Перевороты, произошедшие в Бразилии, Аргентине, Чили и Уругвае с 1964 по 1976 г., имеют общие принципы перехода от согласительного к бюрократическому авторитарному режиму. Гражданские правительства распадались потому, что не могли создать вокруг себя сильной коалиции, которая заставила бы военных считаться с согласительной системой. Правительственные институты, политические партии и социальные группы (землевладельцы, деловые ассоциации, религиозные деятели) ослаблены раздробленностью. Вместо того чтобы сплотиться вокруг стоящей у власти гражданской администрации, многие группировки поддерживали военных. Такое положение лишало правительство возможности принимать решения. Президент, как правило, сталкивался с оппозицией со стороны враждебного ему конгресса. Институт президентской власти не располагал ни репрессивной, ни консенсуальной властью, необходимой для сдерживания военных: В Чили суд признал правомочным переворот, свергнувший президента Сальвадора Альенде (1973). Ни Альенде, ни президенты Бразилии (1964), Аргентины (1976) и Уругвая (1973) не могли полагаться на сплоченные политические партии в организации поддержки режиму и создании коалиции с сочувствующими группами. Разобщенность рабочего движения лишала гражданских лидеров такого источника поддержки, как солидарность рабочего класса. Деловые ассоциации в этих странах были на стороне организаторов переворота. Землевладельцы отвергали программы перераспределения земли, выдвинутые Сальвадором Альенде и президентом Бразилии Жоао Гулартом. Католическая церковь в Чили и особенно в Аргентине приветствовала приход к власти военных, считая, что армейские офицеры восстановят порядок и будут придерживаться в своей политике принципов христианства. Президенты Альенде и Гуларт столкнулись с сильной оппозицией со стороны ТНК и правительства Соединенных Штатов; эти иностранные институты заявляли, что левые движения составляют угрозу капитализму, проводят ошибочную социалистическую политику и грозят Западу «коммунистической» агрессией. С начала 60–х и до середины 70–х годов правительство США предоставляло аргентинским военным оружие и военных советников, а также осуществляло техническую подготовку армии. Это усилило решимость военных элит свергнуть гражданских президентов, не способных обеспечить быстрые темпы экономической модернизации и дать нации правительство, которое бы гарантировало ее безопасность.
Когда политический процесс заходил в тупик, деинституционализация увеличивала вероятность переворота. Большинство латиноамериканских стран, включая и те четыре, о которых шла речь выше, страдали от персонализма правления. Даже в условиях раздробленности президент обладал большей властью, чем законодательные или судебные органы. Политический процесс опирался на отношения типа «патрон — клиент». Президент выступал в роли суперпатрона, раздающего политическую поддержку в обмен на ресурсы (покровительство, кредиты, контракты, лицензии).

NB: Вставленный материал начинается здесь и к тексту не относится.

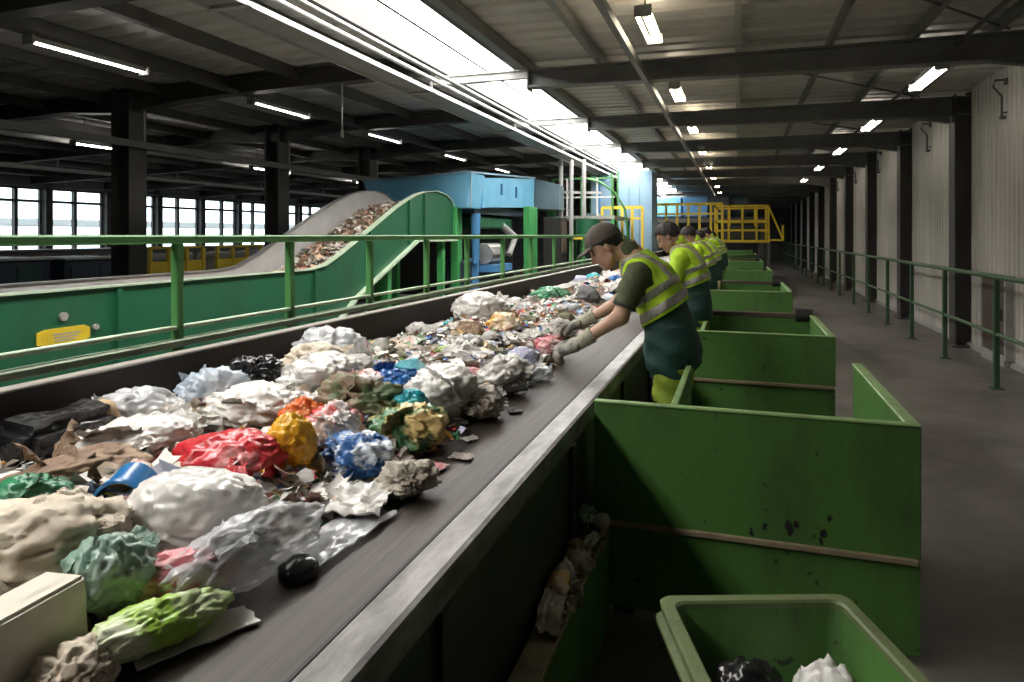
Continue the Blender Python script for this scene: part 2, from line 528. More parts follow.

Государственные институты оставались слабыми. Личные связи представителей власти играли большую роль, чем нормы гражданского общества. Рассматривая конфликт интересов как незаконный, многие латиноамериканские элиты так и не выработали надежного процедурного консенсуса как средства примирения разногласий. Законы не могли оградить гражданскую администрацию от произвола военных. Для многих гражданских лиц, поддерживавших путчистов, военный переворот представлялся наиболее эффективным и легитимным способом подавления нелегитимных конфликтов.
Деинституционализацию и недееспособность правительственных институтов усиливало презрительное отношение военных элит к легитимности согласительных систем. С их точки зрения они не принимали во внимание корпоративные, личные, классовые и идеологические интересы вооруженных сил и их союзников. Заявляя о том, что ущерб от правления гражданских администраций превосходит выгоды такого правления, военные видели в этом основание для захвата верховной власти. Следуя прусской традиции, чилийские, аргентинские и бразильские военные считали, что президенты угрожают их корпоративной автономии, принимая, в противовес офицерам, сторону призываемых на военную службу рядовых, организуя рабочую милицию и вмешиваясь в решения армейских чиновников. Хотя угроза корпоративным интересам являлась более важным мотивом для переворота, чем личные интересы, они полагали, что их правление обеспечит увеличение правительственных ассигнований на их зарплаты, пенсии, жилье и здравоохранение.